=== INPUT DATA ===

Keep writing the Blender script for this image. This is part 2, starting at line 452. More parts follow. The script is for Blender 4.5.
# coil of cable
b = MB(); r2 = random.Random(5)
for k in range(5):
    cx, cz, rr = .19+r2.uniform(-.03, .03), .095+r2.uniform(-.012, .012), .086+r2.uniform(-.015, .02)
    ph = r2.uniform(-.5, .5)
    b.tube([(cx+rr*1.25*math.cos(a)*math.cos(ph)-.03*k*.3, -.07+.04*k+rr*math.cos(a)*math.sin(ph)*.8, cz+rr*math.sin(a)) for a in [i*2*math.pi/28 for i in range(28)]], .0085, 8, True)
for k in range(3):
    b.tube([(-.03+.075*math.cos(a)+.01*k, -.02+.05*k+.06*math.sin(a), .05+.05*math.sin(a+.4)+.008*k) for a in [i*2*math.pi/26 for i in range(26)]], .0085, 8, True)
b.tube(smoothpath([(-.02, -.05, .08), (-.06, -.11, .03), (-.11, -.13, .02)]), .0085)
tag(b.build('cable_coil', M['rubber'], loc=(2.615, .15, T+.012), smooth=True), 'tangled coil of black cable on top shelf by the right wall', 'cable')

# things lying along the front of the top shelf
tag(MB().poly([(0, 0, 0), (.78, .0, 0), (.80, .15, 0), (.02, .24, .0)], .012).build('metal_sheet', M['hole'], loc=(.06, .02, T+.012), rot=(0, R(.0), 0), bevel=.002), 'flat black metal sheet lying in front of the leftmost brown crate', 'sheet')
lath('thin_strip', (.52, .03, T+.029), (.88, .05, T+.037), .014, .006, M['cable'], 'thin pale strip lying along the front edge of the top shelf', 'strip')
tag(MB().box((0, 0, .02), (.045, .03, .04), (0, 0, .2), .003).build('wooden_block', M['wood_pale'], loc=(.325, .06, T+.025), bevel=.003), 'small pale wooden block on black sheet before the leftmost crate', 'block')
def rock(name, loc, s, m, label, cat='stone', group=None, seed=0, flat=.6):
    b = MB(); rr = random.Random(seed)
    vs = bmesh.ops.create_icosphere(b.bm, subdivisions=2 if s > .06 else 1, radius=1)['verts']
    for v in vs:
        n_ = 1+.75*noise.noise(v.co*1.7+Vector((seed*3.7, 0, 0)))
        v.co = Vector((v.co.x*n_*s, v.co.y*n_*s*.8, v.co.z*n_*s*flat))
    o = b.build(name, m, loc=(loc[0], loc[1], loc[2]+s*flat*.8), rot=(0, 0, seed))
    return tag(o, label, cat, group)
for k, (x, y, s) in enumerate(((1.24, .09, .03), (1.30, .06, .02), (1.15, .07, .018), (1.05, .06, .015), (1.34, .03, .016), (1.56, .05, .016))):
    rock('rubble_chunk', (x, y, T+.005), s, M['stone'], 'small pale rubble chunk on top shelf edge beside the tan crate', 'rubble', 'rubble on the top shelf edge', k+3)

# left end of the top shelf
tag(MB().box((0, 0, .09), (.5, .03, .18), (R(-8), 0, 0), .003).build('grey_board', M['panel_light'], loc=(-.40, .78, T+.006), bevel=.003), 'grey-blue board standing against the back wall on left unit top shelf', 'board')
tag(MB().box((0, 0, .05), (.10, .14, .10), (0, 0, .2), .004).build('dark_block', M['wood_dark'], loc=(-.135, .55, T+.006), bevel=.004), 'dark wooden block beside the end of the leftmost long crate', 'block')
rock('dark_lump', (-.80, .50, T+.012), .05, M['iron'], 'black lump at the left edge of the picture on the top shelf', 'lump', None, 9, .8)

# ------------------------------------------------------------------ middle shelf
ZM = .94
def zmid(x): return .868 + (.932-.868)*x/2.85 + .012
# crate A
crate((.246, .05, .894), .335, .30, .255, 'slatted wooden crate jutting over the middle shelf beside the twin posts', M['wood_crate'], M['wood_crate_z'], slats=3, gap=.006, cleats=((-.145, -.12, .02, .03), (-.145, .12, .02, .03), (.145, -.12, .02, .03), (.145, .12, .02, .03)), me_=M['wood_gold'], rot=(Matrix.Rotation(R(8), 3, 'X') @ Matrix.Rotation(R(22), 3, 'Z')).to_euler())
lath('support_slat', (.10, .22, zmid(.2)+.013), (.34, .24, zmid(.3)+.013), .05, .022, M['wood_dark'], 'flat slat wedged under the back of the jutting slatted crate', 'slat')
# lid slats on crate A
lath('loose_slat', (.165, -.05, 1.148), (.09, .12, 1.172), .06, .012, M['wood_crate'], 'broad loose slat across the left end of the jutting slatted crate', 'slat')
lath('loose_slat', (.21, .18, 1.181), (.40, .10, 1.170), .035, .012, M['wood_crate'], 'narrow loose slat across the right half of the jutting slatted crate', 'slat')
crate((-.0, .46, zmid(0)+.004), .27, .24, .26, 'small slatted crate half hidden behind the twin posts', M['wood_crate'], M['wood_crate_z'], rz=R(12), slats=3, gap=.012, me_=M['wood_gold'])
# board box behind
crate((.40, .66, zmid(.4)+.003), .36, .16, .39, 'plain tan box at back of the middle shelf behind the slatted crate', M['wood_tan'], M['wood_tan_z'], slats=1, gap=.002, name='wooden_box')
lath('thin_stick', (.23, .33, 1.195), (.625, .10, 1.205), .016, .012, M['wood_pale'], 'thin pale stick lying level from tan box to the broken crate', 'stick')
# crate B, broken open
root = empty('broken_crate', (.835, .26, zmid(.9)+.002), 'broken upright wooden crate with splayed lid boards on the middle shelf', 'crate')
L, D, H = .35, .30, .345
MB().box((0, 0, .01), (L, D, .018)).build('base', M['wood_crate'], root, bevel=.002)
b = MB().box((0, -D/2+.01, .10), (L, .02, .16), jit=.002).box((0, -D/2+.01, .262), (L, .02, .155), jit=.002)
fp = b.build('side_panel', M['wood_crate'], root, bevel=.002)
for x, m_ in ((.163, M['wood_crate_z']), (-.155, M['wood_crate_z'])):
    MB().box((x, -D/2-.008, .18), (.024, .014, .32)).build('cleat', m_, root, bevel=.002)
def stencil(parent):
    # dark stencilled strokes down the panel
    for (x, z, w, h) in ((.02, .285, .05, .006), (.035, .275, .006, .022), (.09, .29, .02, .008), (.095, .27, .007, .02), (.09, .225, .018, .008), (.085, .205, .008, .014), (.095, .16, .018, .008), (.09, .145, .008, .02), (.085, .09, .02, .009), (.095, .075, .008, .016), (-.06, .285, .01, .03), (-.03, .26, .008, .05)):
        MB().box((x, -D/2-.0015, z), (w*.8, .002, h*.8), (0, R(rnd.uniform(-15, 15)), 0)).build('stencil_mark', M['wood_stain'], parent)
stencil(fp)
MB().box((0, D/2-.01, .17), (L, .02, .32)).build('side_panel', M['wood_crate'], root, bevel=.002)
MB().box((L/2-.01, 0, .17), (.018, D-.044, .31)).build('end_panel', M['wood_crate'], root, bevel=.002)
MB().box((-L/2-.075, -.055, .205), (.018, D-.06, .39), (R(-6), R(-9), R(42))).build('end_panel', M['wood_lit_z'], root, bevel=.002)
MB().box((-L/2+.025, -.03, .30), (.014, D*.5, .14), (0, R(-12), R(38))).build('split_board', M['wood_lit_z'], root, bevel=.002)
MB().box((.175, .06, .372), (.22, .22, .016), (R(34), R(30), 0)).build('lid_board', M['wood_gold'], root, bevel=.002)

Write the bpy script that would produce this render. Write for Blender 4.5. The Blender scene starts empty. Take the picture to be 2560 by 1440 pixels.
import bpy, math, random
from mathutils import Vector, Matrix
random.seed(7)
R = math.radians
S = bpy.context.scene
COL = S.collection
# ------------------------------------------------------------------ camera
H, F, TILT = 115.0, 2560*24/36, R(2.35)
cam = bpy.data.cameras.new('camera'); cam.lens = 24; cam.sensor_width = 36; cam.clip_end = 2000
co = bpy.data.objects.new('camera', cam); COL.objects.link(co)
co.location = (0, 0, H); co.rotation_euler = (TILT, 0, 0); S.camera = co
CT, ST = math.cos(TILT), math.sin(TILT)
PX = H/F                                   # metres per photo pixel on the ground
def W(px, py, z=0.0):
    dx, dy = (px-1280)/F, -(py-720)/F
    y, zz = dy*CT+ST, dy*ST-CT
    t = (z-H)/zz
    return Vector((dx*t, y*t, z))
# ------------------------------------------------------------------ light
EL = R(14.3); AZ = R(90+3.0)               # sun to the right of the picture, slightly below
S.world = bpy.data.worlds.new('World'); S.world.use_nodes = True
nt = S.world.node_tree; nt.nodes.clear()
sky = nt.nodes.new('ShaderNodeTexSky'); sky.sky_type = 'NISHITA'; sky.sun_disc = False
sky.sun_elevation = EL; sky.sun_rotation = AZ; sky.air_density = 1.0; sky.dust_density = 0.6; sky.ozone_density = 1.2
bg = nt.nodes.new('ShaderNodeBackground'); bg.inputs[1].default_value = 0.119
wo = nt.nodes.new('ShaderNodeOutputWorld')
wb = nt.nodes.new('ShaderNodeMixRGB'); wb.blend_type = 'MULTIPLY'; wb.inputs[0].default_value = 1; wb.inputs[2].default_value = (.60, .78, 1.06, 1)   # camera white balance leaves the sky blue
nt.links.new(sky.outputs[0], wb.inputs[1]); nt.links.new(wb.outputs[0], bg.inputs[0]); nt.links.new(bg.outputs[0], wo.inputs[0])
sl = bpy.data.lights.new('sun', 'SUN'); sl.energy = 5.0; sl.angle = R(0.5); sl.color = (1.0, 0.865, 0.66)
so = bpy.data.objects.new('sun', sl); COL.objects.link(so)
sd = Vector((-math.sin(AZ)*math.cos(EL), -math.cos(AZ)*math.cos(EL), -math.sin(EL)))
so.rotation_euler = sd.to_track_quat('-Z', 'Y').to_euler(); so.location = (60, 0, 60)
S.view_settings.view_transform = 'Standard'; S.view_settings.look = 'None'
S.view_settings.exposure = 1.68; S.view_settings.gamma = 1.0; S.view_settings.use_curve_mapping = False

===

DIRECTIONS:
From the first line above through the line that contains "right wall', 'cable')", quote each line exactly. Output nothing more.

ANSWER TO THE TASK:
Keep writing the Blender script for this image. This is part 2, starting at line 452. More parts follow. The script is for Blender 4.5.
# coil of cable
b = MB(); r2 = random.Random(5)
for k in range(5):
    cx, cz, rr = .19+r2.uniform(-.03, .03), .095+r2.uniform(-.012, .012), .086+r2.uniform(-.015, .02)
    ph = r2.uniform(-.5, .5)
    b.tube([(cx+rr*1.25*math.cos(a)*math.cos(ph)-.03*k*.3, -.07+.04*k+rr*math.cos(a)*math.sin(ph)*.8, cz+rr*math.sin(a)) for a in [i*2*math.pi/28 for i in range(28)]], .0085, 8, True)
for k in range(3):
    b.tube([(-.03+.075*math.cos(a)+.01*k, -.02+.05*k+.06*math.sin(a), .05+.05*math.sin(a+.4)+.008*k) for a in [i*2*math.pi/26 for i in range(26)]], .0085, 8, True)
b.tube(smoothpath([(-.02, -.05, .08), (-.06, -.11, .03), (-.11, -.13, .02)]), .0085)
tag(b.build('cable_coil', M['rubber'], loc=(2.615, .15, T+.012), smooth=True), 'tangled coil of black cable on top shelf by the right wall', 'cable')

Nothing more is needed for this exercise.